5. Seek other employment options to earn extra money.

Increasing your income makes saving easier, especially when you have little money left after covering bills and other essential expenses. There are three ways you can increase your cash flow.

1. Ask for a raise or promotion

If you’ve been working at a job for four years and you’ve never received a raise, it might be time to ask for one. Your years of experience and performance will come in handy for negotiations. Also, check out the average salary for someone with your level of education and job experience. You can use this information as leverage during negotiations.

Time your raise conversation right. Mentioning the topic during your performance review is a good time. Come prepared. Create a portfolio of your top achievements thus far. Show your worth and why you continue to be an asset to the company.

Approach the conversation with confidence. If you don’t have confidence in your abilities, your employer has no reason to either.

Use the same approach when applying for a promotion. Show why you’re the best person for the job. Your knowledge of the company’s culture and “knowing all the internal corners” can give you a leg-up over an outside applicant.

2. Find a new job

Choosing when to move on from your current job can be emotional. It may also cause anxiety when you consider the craziness of the job market.

Job hunting takes time. But landing one with a higher-paying salary will give your savings a boost. As you improve your skills at your current job, keep an eye out for better-paying positions you qualify for.

3. Starting a side hustle

It’s easier than ever to earn extra cash with a side hustle. Look at your skill set and determine what skill or skills in your arsenal can become a lucrative venture. As a freelancer, you can work with clients outside your regular 9-5, completing gigs on a contractual basis.

6. Track your progress.

Open a dedicated bank account for your down payment. Keeping your money separate makes it easier to track your savings progress. It will also prevent you from dipping into the reserved cash by accident.

Funnel excess funds like gift money, tax refund, and other windfalls into your house fund. Keep an electronic or physical record of your ‘sinking fund’ updating the goal amount, deposits, and outstanding or accumulating balance.

Conclusion

Saving for your down payment (if you need one) is a critical step in buying your dream home.

Review all available loan types and the qualifying criteria ahead of time. Once you know what you need, you can set yourself up for success.
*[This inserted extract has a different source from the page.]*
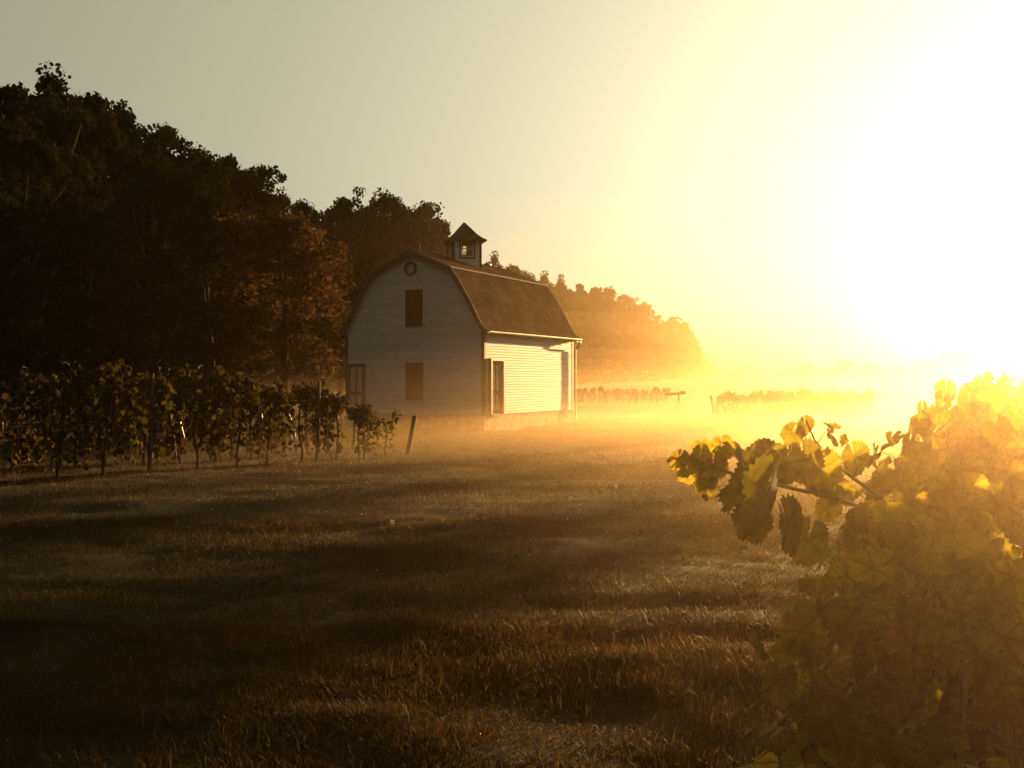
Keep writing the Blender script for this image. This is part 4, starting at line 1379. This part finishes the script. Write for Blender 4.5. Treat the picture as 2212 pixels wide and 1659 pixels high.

  1. Tighten your financial belt and access your spending habits.
  2. Build a budget and look for ways you can save by cutting down on non-essential and impulse spending.
  3. Set a savings goal for your down payment. Using a mortgage calculator can help you with calculating an estimate.
  4. Get your debt under control and improve your credit score for favorable rates and terms.
  5. Seek other employment options to earn extra money and make saving easier.
  6. Track your progress and keep your goal of owning your own home at the front of your mind.